Das fiel natürlich auch ein paar weniger auf die Andacht konzentrierten auf. Lachen, Fingerzeigen, mit dem Ellbogen stoßen und ein paar schiefe Noten, war das Ergebnis.
Nach der Zeremonie zerstreuten sich die Leute, viele rissen sich aber noch ein paar Zweige von den Birken ab, so viele, dass alle in der Nähe des Altares, ganz gerupft und kahl aussahen.
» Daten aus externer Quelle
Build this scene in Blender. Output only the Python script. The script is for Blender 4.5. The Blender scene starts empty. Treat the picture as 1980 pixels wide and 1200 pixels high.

Eine Nachzüglerin inspizierte die Bäume um auch noch einen Zweig abzubekommen.
Ich war inzwischen nach draussen gegangen, um mir dieses unverständliche Birkenrupfen näher zu betrachten.
Just als die Nachzüglerin entschieden hatte, dass die Birken an meinem Haus erntefähig waren, fragte ich „was machen Sie denn da?“. Sie verwandelte sich von pirschender Jägerin zu schuldbewusster, ließ die Schultern hängen, zog den Kopf ein und antwortete kleinlaut „ I dad mer a boar Zweigerl brecha“ und ich „ das sehe ich schon, aber warum?“
„Jessasmariaundjosef“ entfuhr es ihr und verwandelte sich wieder in ein Gegenüber, betrachtete mich neugierung und klärte mich auf „ de san fird Blitz Unweeder und Haglsturm“.
„Aha, Birken sind gut gegen Blitze?“ erkundigte ich mich. „Naa, nur die gweichten“. „Also alle an denen die Prozession vorbeigekommen ist?“ fragte ich weiter. „Naa, am bessern san die am Altar, aba da san koa mer droo an die i hiekimm!“
Ich überlegte und sagte „wissen Sie was, ich habe eine Astschere mit der kommen sie bestimmt an die vom Altar noch dran“ und drehte mich, um sie schnell zu holen.
Sie wartete noch, sah mich mit leuchtenden dankbaren Augen an, und ging dann entschlossen zu Werke.
Währenddessen erklärte sie mir, dass man daraus einen Kranz binden müsse, der dann im Haus gegenüber der Haustür aufzuhängen sei, weil da der heilige ich-weiß-seinen-Namen-nicht-mehr, den geweihten Kranz sehe und seinen Schutz über das Haus breite.
Dann händigte sie mir auch einen Zweig aus, den sie mit ein paar Bewegungen zu einem Kranz gewunden hatte „den kennas bschtimmt bracha“.
Den hab ich mir dann tatsächlich aufgehängt, so als augenzwinkernde Blitzschutzversicherung.
Der Kirchturm nebenan, der alle Blitze in der Nähe auffangen wird, hat zwar einen „normalen“ Blitzableiter, aber geschadet hat es nicht.